Haunted: Reading with Carolyn and Nellie
The New York Times recently published an article about the revived process of accountability in the Mennonite church between our now-deceased, famed theologian John Howard Yoder and the victims of his sexual abuse. I’m not an expert on Yoder, and, like most people, I too am realizing that there is much I didn’t know about the extent of Yoder’s sexual coercion—both its content and its reach.
But I have been surprised by the number of people who were unaware this was part of Yoder’s past. I started reading Yoder in graduate school mere weeks before a lecture in an ethics class required to be taken by all students—in which I was informed of his misdeeds, the four-year accountability process that ensued, and the results of reconciliation just before his death. It has been distressing to know the extent of abuse was greater than previously thought. It is distressing that so many victims have not been able to heal. Our failures as a church, of the process, are distressing and frightening. Yet to call this a “cover up,” or to imply that somehow the church turned a blind eye, is disingenuous. The truth is this: we failed.
The way I experience this failure is not as a victim or an insider to the process but as a reader and learner, someone whose theology and practice have been formed by reading Yoder over the past decade. I have never known what to do with Yoder the abuser and Yoder the theologian. I cannot reconcile the two. And throughout my time reading him I have always been told to section off the man, that we all have shortcomings. I’ve been told that we would have no theologians left to read if we judged them by the measure of their own theology.
It’s true that there is something difficult for me about certain theologians. I don’t give much pause for the broken marriages left behind by Cornel West, the multiple affairs of Paul Tillich, or Augustine’s common-law wife and son, whom he abandoned at the urging of his mother.
There are other writers, Barth and Yoder in particular, whose relationships with women are haunting. These women are always around the edges, in the margins, standing in the footnotes.

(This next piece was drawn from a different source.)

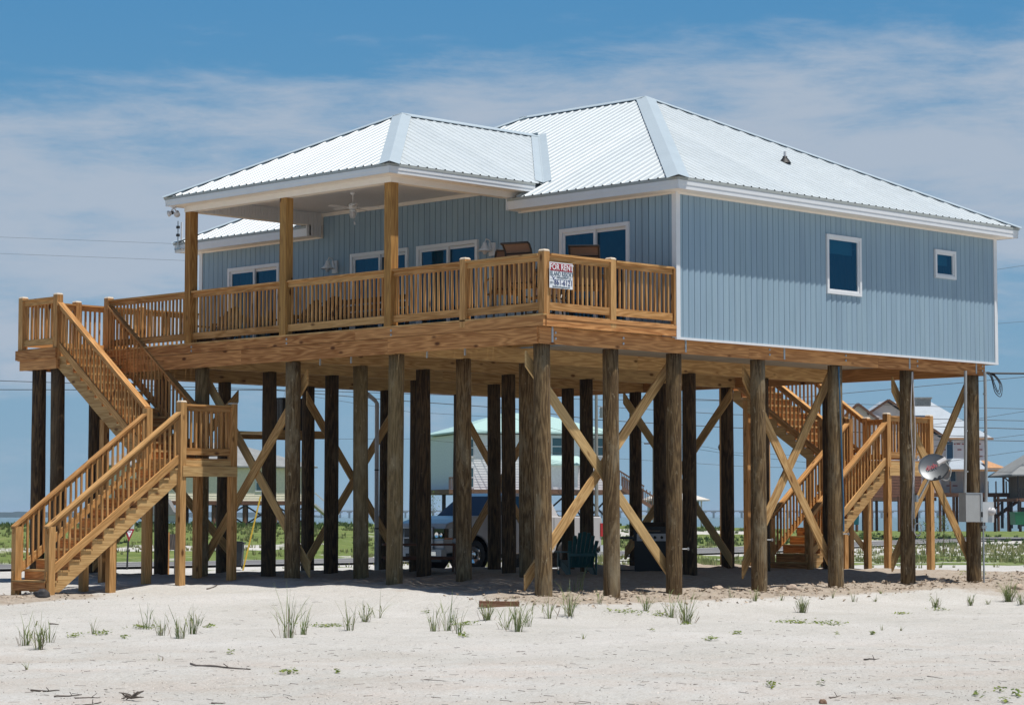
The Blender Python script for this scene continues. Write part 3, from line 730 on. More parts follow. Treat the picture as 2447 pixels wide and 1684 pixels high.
for i, (a, b) in enumerate(doors):
    mb = MB(); ring(mb, 1, 0, -1, a, b, 5.13, 7.13, .075, -.06, .05)
    m_ = (a+b)/2
    ring(mb, 1, 0, -1, m_-.03, b-.075, 5.2, 7.055, .055, -.02, .02); ring(mb, 1, 0, -1, a+.075, m_+.03, 5.2, 7.055, .055, -.058, -.022)
    f_ = mb.build('sliding_door', M['white'], H, bevel=.004)
    for s0, s1, x_ in ((m_, b-.12, 0.0), (a+.12, m_, .04)):
        g = MB(); g.quad([(x_, s0, 5.25), (x_, s1, 5.25), (x_, s1, 7.01), (x_, s0, 7.01)]); g.build('glass_pane', M['glass'], f_)
    c = MB(); n = 14
    for s0, s1 in (((b-.62, b-.15), (a+.1, a+.3)) if i != 0 else ((a+.1, a+.22), (b-.3, b-.15))):
        for k in range(n):
            ya, yb = s0+(s1-s0)*k/n, s0+(s1-s0)*(k+1)/n
            c.quad([(.2+.03*math.sin(k*1.9), ya, 5.16), (.2+.03*math.sin((k+1)*1.9), yb, 5.16), (.2+.03*math.sin((k+1)*1.9), yb, 7.03), (.2+.03*math.sin(k*1.9), ya, 7.03)])
    c.build('curtain', cur, f_)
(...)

It is, perhaps, more common knowledge that Barth had a 35-year relationship with a woman named Charlotte von Kirschbaum, a woman who sacrificed her life for Barth. Because of the love she shared with the married Barth she endured social stigma and was ostracized by the church. Often considered the co-writer of Dogmatics, she put her own theology under Barth’s submission because she believed in his work.
As much as I am pained by von Kirschbaum's story, she is not the one who haunts my reading of Barth. Instead, my ear is tuned to Nelly Barth, the faithful wife, who endured the humiliation of her husband moving his emotional and spiritual mistress into her home. I often think of her, with so little education, arranged in marriage to a man who carried the picture of another woman in his wallet his whole life, 32 and already the mother of five. What choice did she have but to stay, to endure, to make the best of this life she had been dealt with this powerful man whose gifts were so obvious to her? It is in Nelly’s voice that I read Barth.
Of course this is a very different situation than the coercive sexual advances of a powerful theologian over his unwilling female victims, victims like Carolyn Heggen. Yet these women share the experience of being shuttled to the background, of being told that we must ignore them in spirit as we soldier on to the real stuff of these men’s lives.
I want to believe there is a better way to encounter the writings of these men, encounters that are not dismissive or that simply throw our hands in the air. It may be that allowing these women to rise up on to the pages as we read them is the place we can start. For the Mennonite church this will quite literally mean hearing the voices of women who were abused by Yoder. For Barth all that we may have is Nelly’s ghost, reminding us that she is always there.